Percoco is to be tried with three of his co-defendants; a second trial, which will include Kaloyeros as a defendant, will be held in June.

“We think that a fair and open-minded finder of fact will conclude that Mr. Percoco is not guilty,” his lawyer, Barry A. Bohrer, said last week. “We look forward to the trial.” Michael C. Miller, a lawyer for Kaloyeros, had no comment.

In the trial, the prosecution’s star witness is expected to be Todd R. Howe, who pleaded guilty in 2016 to charges associated with the bribery scheme and has his own long-standing Cuomo connections.

A onetime aide to the governor's father, Howe had been friends with Percoco since Howe hired him out of college to work as an advance man for the elder Cuomo. Howe later worked for the younger Cuomo when he was the secretary of Housing and Urban Development in Washington and, in 2014, he and Percoco shared an office during Andrew Cuomo’s 2014 re-election campaign for governor, in which Percoco was the campaign manager.

Prosecutors said in a criminal complaint that in order to disguise the nature and source of the bribes that companies paid to Percoco, they funneled the payments in some cases through bank accounts and a shell company set up by Howe, who they had retained to help them obtain official state favors.

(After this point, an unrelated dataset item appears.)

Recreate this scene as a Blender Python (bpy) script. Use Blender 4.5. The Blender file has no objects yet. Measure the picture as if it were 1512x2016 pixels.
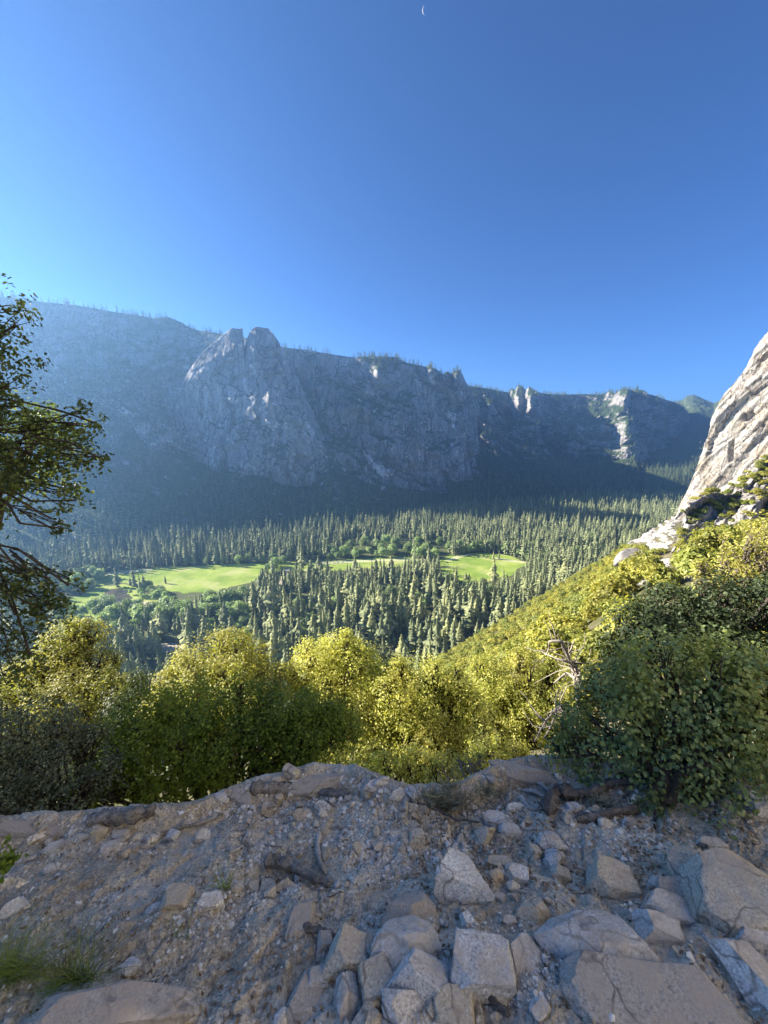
import bpy, math, random
import numpy as np
from mathutils import Vector

np.seterr(all='ignore')
R = math.radians
S = 758.0
PITCH = R(11.8)
CP, SP = math.cos(PITCH), math.sin(PITCH)
SUN_EL = R(25.0)
SUN_AZ = R(286.0)          # clockwise from +Y
SUN = np.array([math.cos(SUN_EL) * math.sin(SUN_AZ), math.cos(SUN_EL) * math.cos(SUN_AZ), math.sin(SUN_EL)])
FLOOR = -300.0

scene = bpy.context.scene
COL = scene.collection

# ------------------------------------------------------------------ camera maths
def ray(px, py):
    u = (np.asarray(px, float) - 756) / S
    v = (1008 - np.asarray(py, float)) / S
    dy = CP + v * SP
    dz = -SP + v * CP
    return u / dy, dz / dy

def at(px, py, Y):
    k, m = ray(px, py)
    Y = np.asarray(Y, float)
    k, m, Y = np.broadcast_arrays(k, m, Y)
    return np.stack([k * Y, Y, m * Y], -1)

def project(P):
    P = np.asarray(P, float)
    c = P[..., 1] * CP - P[..., 2] * SP
    up = P[..., 1] * SP + P[..., 2] * CP
    c = np.where(np.abs(c) < 1e-6, 1e-6, c)
    return 756 + S * P[..., 0] / c, 1008 - S * up / c, c

def onplane(px, py, z):
    k, m = ray(px, py)
    Y = z / m
    return np.stack([k * Y, Y, np.full_like(np.asarray(Y, float), z)], -1)

# ------------------------------------------------------------------ noise
def _hash(i, j, k, seed):
    h = (i.astype(np.int64) * 374761393 + j.astype(np.int64) * 668265263 + k.astype(np.int64) * 2147483647 + seed * 974711) & 0xffffffff
    h = ((h ^ (h >> 13)) * 1274126177) & 0xffffffff
    h = ((h ^ (h >> 16)) * 2246822519) & 0xffffffff
    return ((h ^ (h >> 15)) & 0xffffff) / float(0xffffff)

def vnoise(P, seed=0):
    P = np.asarray(P, float)
    f = np.floor(P)
    t = P - f
    t = t * t * t * (t * (t * 6 - 15) + 10)
    i = f.astype(np.int64)
    out = 0
    for a in (0, 1):
        wa = t[..., 0] if a else 1 - t[..., 0]
        for b in (0, 1):
            wb = t[..., 1] if b else 1 - t[..., 1]
            for c in (0, 1):
                wc = t[..., 2] if c else 1 - t[..., 2]
                out = out + wa * wb * wc * _hash(i[..., 0] + a, i[..., 1] + b, i[..., 2] + c, seed)
    return out

def fbm(P, octv=4, seed=0, gain=0.5):
    P = np.asarray(P, float)
    s, a, tot = 0, 1.0, 0
    for o in range(octv):
        s = s + a * vnoise(P * (2.03 ** o) + o * 17.3, seed + o)
        tot += a
        a *= gain
    return s / tot

def ridged(P, octv=3, seed=0):
    P = np.asarray(P, float)
    s, a, tot = 0, 1.0, 0
    for o in range(octv):
        s = s + a * (1 - np.abs(2 * vnoise(P * (2.03 ** o) + o * 9.1, seed + o) - 1))
        tot += a
        a *= 0.5
    return s / tot

def facets(p, size, slope=1.0, seed=0):
    """broken faces: each jittered cell gets its own offset and tilt; p (...,2) in metres -> about -0.5..0.5"""
    c = np.asarray(p, float) / np.asarray(size, float)
    f = np.floor(c)
    best = np.full(c.shape[:-1], 1e9); val = np.zeros(c.shape[:-1])
    z = np.zeros(c.shape[:-1])
    for i in (-1, 0, 1):
        for j in (-1, 0, 1):
            ci, cj = f[..., 0] + i, f[..., 1] + j
            dx = c[..., 0] - (ci + 0.1 + 0.8 * _hash(ci, cj, z, seed)); dy = c[..., 1] - (cj + 0.1 + 0.8 * _hash(ci, cj, z, seed + 1))
            d2 = dx * dx + dy * dy
            v = _hash(ci, cj, z, seed + 2) - 0.5 + slope * ((_hash(ci, cj, z, seed + 3) - 0.5) * dx + (_hash(ci, cj, z, seed + 4) - 0.5) * dy)
            m = d2 < best
            best = np.where(m, d2, best); val = np.where(m, v, val)
    return val

def sstep(a, b, x):
    t = np.clip((np.asarray(x, float) - a) / (b - a), 0, 1)
    return t * t * (3 - 2 * t)

# ------------------------------------------------------------------ mesh helpers
def raw_mesh(name, V, F, mat, smooth=True, rnd=None, mats=None, midx=None):
    """V (n,3); F (m,3|4) or list of such arrays"""
    V = np.asarray(V, np.float32)
    Fs = [np.asarray(f, np.int32) for f in (F if isinstance(F, (list, tuple)) else [F]) if len(f)]
    me = bpy.data.meshes.new(name)
    me.vertices.add(len(V))
    me.vertices.foreach_set('co', V.ravel())
    nl = sum(f.size for f in Fs)
    npoly = sum(len(f) for f in Fs)
    me.loops.add(nl)
    me.loops.foreach_set('vertex_index', np.concatenate([f.ravel() for f in Fs]))
    me.polygons.add(npoly)
    tot = np.concatenate([np.full(len(f), f.shape[1], np.int32) for f in Fs])
    st = np.concatenate([[0], np.cumsum(tot)[:-1]]).astype(np.int32)
    me.polygons.foreach_set('loop_start', st)
    me.polygons.foreach_set('loop_total', tot)
    for m in (mats or [mat]):
        me.materials.append(m)
    if midx is not None:
        me.polygons.foreach_set('material_index', np.asarray(midx, np.int32))
    me.polygons.foreach_set('use_smooth', np.full(npoly, smooth, bool))
    if rnd is not None:
        at_ = me.attributes.new('rnd', 'FLOAT', 'POINT')
        at_.data.foreach_set('value', np.asarray(rnd, np.float32))
    me.update(calc_edges=True)
    me.validate()
    return me

def link(name, me, parent=None, loc=(0, 0, 0), rot=None, scale=None):
    o = bpy.data.objects.new(name, me)
    COL.objects.link(o)
    o.location = [float(a) for a in loc]
    if rot is not None:
        o.rotation_euler = [float(a) for a in rot]
    if scale is not None:
        o.scale = [float(a) for a in scale]
    if parent is not None:
        o.parent = parent
    return o

def tag(o, label=None, cat=None, group=None, kind=None):
    if label: o['label'] = label
    if cat: o['category'] = cat
    if group: o['group'] = group
    if kind: o['kind'] = kind
    return o

def empty(name, loc):
    o = bpy.data.objects.new(name, None)
    COL.objects.link(o)
    o.location = [float(a) for a in loc]
    o.empty_display_size = 0.2
    return o

def grid_faces(nr, nc):
    i = np.arange((nr - 1) * (nc - 1))
    r, c = i // (nc - 1), i % (nc - 1)
    a = r * nc + c
    return np.stack([a, a + 1, a + nc + 1, a + nc], -1)

class Tubes:
    def __init__(self):
        self.V, self.F, self.n = [], [], 0
    def add(self, pts, rad, sides=6, rng=None, rough=0.0):
        pts = np.asarray(pts, float)
        n = len(pts)
        rad = np.broadcast_to(np.asarray(rad, float), (n,))
        T = np.gradient(pts, axis=0)
        T /= np.linalg.norm(T, axis=1, keepdims=True) + 1e-9
        ref = np.where(np.abs(T[:, 2:3]) > 0.9, [[1.0, 0, 0]], [[0, 0, 1.0]])
        A = np.cross(T, ref)
        A /= np.linalg.norm(A, axis=1, keepdims=True) + 1e-9
        B = np.cross(T, A)
        th = np.arange(sides) * 2 * math.pi / sides
        ring = A[:, None, :] * np.cos(th)[None, :, None] + B[:, None, :] * np.sin(th)[None, :, None]
        rr = rad[:, None, None]
        if rng is not None and rough:
            rr = rr * (1 + rough * (rng.random((n, sides, 1)) - 0.5) + rough * 0.8 * (rng.random((1, sides, 1)) - 0.5))
        V = (pts[:, None, :] + ring * rr).reshape(-1, 3)
        f = []
        i = np.arange((n - 1) * sides)
        r, c = i // sides, i % sides
        a = r * sides + c
        b = r * sides + (c + 1) % sides
        F = np.stack([a, b, b + sides, a + sides], -1)
        V = np.concatenate([V, pts[:1], pts[-1:]])
        c = np.arange(sides)
        i0, i1 = n * sides, n * sides + 1
        cap0 = np.stack([np.full(sides, i0), (c + 1) % sides, c, c], -1)[:, :3]
        cap1 = np.stack([np.full(sides, i1), (n - 1) * sides + c, (n - 1) * sides + (c + 1) % sides], -1)
        self.V.append(V)
        self.F.append((F + self.n, np.concatenate([cap0, cap1]) + self.n))
        self.n += len(V)
    def mesh(self, name, mat):
        return raw_mesh(name, np.concatenate(self.V), [np.concatenate([f[0] for f in self.F]), np.concatenate([f[1] for f in self.F])], mat)

def wiggle(p0, p1, n, amp, rng, sag=0.0):
    p0, p1 = np.asarray(p0, float), np.asarray(p1, float)
    t = np.linspace(0, 1, n)[:, None]
    P = p0 + (p1 - p0) * t
    L = np.linalg.norm(p1 - p0)
    J = rng.normal(0, 1, (n, 3)).cumsum(0)
    J -= J[:1] + (J[-1:] - J[:1]) * t
    P = P + J * amp * L / max(1, math.sqrt(n))
    P[:, 2] += sag * L * 4 * (t * (1 - t))[:, 0]
    return P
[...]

“This case is about a scheme that was cooked up between Todd Howe and Joe Percoco to line Joe Percoco’s pockets with money from clients of Howe, who had business before the state,” a prosecutor, Janis Echenberg, told Judge Valerie E. Caproni in December.

To conceal their schemes in their emails, Percoco and Howe used the code word “ziti” — a term used in “The Sopranos” — to refer to bribe payments, the complaint said.

Prosecutors have alleged that the energy company, Competitive Power Ventures, which was building a power plant in the Hudson Valley, paid more than $287,000 in bribes to Percoco, which were funneled through a “low-show” job for his wife, Lisa Toscano-Percoco, in return for official actions that benefited the firm. (She has not been charged.) The prosecutors also accused COR Development, a Syracuse-area developer, of paying about $35,000 in bribes to Percoco for his help in, among other things, reversing a decision by the state’s economic development agency.

As the governor’s go-to “enforcer” for political agendas, Percoco was responsible for tactics — persuasion in some cases, outright threats in others — that have engendered bad blood among many of Cuomo’s political opponents and even his friends. And few of those seemingly slighted by Percoco — and by extension, Cuomo — are likely to be running to the governor’s defense in the event that the trial generates negative headlines.

The Percoco case marked the second time that Cuomo’s administration had been investigated by the Southern District prosecutor’s office; in January 2016, Bharara announced the end of “a thorough investigation” into the governor’s interference with an anticorruption panel that he had created and then abruptly shut down, saying there was “insufficient evidence to prove a federal crime.”

“Cuomo’s political opponents could try to use this case to damage the governor, no matter the outcome,” said Hank Sheinkopf, a Democratic political strategist who has worked both for and against the governor in campaigns.

“He has done well to separate himself from the other Albany scandals,” Sheinkopf added, “and now a scandal created by someone close to him is going to trial.” In his 2014 memoir, “All Things Possible,” the governor described Percoco as “the total package: trained as a lawyer, he had the guts, brains and stick-to-itiveness necessary to attack any project — hard.” And Cuomo added that “during the worst of times,” Percoco could also “make us laugh.”

Cuomo said when the charges were announced that if they were true, he would be “saddened and profoundly disappointed.”

“I have zero tolerance for abuse of the public trust from anyone,” he said. “If anything, a friend should be held to an even higher standard.”